Es hasta muy curioso que un evangelio como el de San Mateo, escrito de cara a los cristianos provenientes del judaísmo, les (nos) muestre como primeros ejemplos de santidad esas notas disonantes:
-Unos niños que sin comerla ni beberla dieron testimonio del Don de Dios y
-Unos magos que sin estar en el centro del problema de los judíos con sus Escrituras, pudieron reconocer el Don de Dios y proclamarlo.
Lindo palo por la cabeza a la soberbia de los que nos creemos (y eso existió y existirá siempre), elegidos por raza, sangre, pueblo, tradición cultural, familia católica, o vaya a saber cuantos “derechos adquiridos” ante Dios.
Más o menos como si San Mateo, al empezar su evangelio hubiera dicho:
«Señores: les voy a proclamar la Palabra que Uds. ya tenían en sus Escrituras, Uds. podían verla, podían comprender todo lo que Dios obra, y hubiera sido meritorio.

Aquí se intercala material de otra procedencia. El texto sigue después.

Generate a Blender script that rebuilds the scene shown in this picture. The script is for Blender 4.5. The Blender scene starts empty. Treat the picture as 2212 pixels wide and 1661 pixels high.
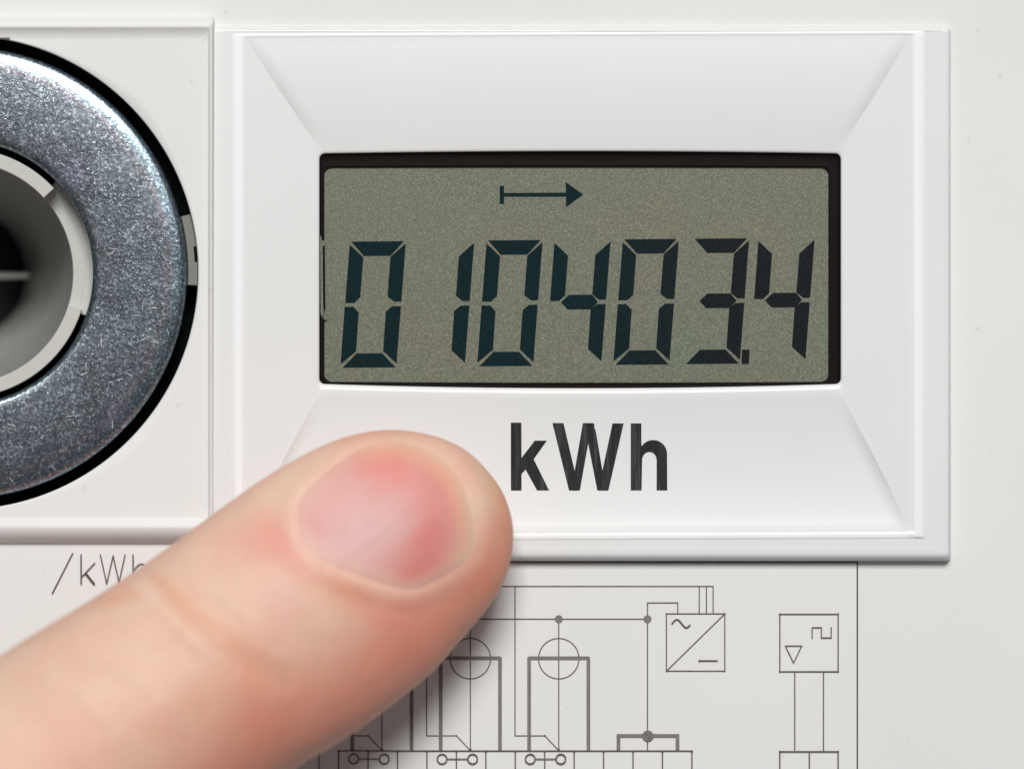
import bpy, math
import numpy as np
from mathutils import Vector

# ------------------------------------------------------------------ camera, world, lamps
S = 4.25e-5            # metres per drawing unit on the meter's front (drawing is 2212 x 1661 units)
D = 0.40               # camera distance
CX, CY = 1106.0, 830.5
scene = bpy.context.scene
COL = scene.collection

cam_d = bpy.data.cameras.new("camera")
cam = bpy.data.objects.new("camera", cam_d)
COL.objects.link(cam)
cam.location = (0, -D, 0)
cam.rotation_euler = (math.radians(90), 0, 0)
cam_d.sensor_width = 36
cam_d.lens = 36 * D / (2212 * S)
cam_d.clip_start = 0.01
cam_d.clip_end = 20
cam_d.dof.use_dof = True
cam_d.dof.focus_distance = D - 0.001
cam_d.dof.aperture_fstop = cam_d.lens / 15.0
scene.camera = cam

world = bpy.data.worlds.new("World")
scene.world = world
world.use_nodes = True
bg = world.node_tree.nodes["Background"]
bg.inputs[0].default_value = (0.97, 0.985, 1.0, 1)
bg.inputs[1].default_value = 0.125


def area(name, loc, target, size, power, color):
    l = bpy.data.lights.new(name, 'AREA')
    l.shape = 'RECTANGLE'
    l.size, l.size_y = size
    l.energy = power
    l.color = color
    o = bpy.data.objects.new(name, l)
    COL.objects.link(o)
    o.location = loc
    o.rotation_euler = (Vector(target) - Vector(loc)).to_track_quat('-Z', 'Y').to_euler()
    return o


area("softbox_lamp", (0.03, -1.55, 0.92), (0, 0, 0), (0.72, 0.52), 31.4, (1.0, 0.992, 0.98))

scene.view_settings.view_transform = 'Standard'
scene.view_settings.look = 'None'
scene.view_settings.exposure = 0
scene.view_settings.gamma = 1
scene.cycles.max_bounces = 8
scene.cycles.transparent_max_bounces = 12

# ------------------------------------------------------------------ helpers
MM = 0.001


def W(px, py, z=0.0):
    """drawing position (px, py) at height z above the front plate -> place in the world"""
    k = S * (D - z) / D
    return ((px - CX) * k, -z, (CY - py) * k)


def WA(px, py, z):
    k = S * (D - z) / D
    return np.stack([(px - CX) * k, -z, (CY - py) * k], -1)


def link(name, me, mat, parent=None, smooth=True):
    o = bpy.data.objects.new(name, me)
    COL.objects.link(o)
    if mat:
        me.materials.append(mat)
    if smooth:
        me.polygons.foreach_set("use_smooth", [True] * len(me.polygons))
    if parent:
        o.parent = parent
        o.matrix_parent_inverse = Matrix_inv(parent)
    return o


def Matrix_inv(p):
    from mathutils import Matrix
    # every part keeps its mesh in world coordinates; only a thing's own empty is moved
    return Matrix.Translation(p.location if p.parent is None else (0, 0, 0)).inverted()


def mesh(name, verts, faces, mat, parent=None, smooth=True):
    me = bpy.data.meshes.new(name)
    me.from_pydata([tuple(v) for v in verts], [], faces)
    me.validate()
    me.update()
    return link(name, me, mat, parent, smooth)


def loft(name, loops, mat, parent=None, smooth=True, cap=False, wrap=True, flip=False):
    """loops: array (m, n, 3) -> quads between consecutive loops"""
    L = np.asarray(loops)
    m, n, _ = L.shape
    i = np.arange(m - 1)[:, None]
    j = np.arange(n if wrap else n - 1)[None, :]
    j2 = (j + 1) % n
    f = np.stack([i * n + j, i * n + j2, (i + 1) * n + j2, (i + 1) * n + j], -1).reshape(-1, 4)
    if flip:
        f = f[:, ::-1]
    faces = f.tolist()
    if cap:
        faces.append([(m - 1) * n + k for k in range(n)])
    return mesh(name, L.reshape(-1, 3), faces, mat, parent, smooth)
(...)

Pero les ganaron de mano, porque antes que ustedes lo comprendieron otros a quienes no se les había dirigido.
Así que ahora se las voy a proclamar, a condición de que ustedes sepan abandonarse a sí mismos y ser como esos niños inocentes o como esos magos orientales: ignorantes del verdadero Dios, pero generosos de su propia vida.»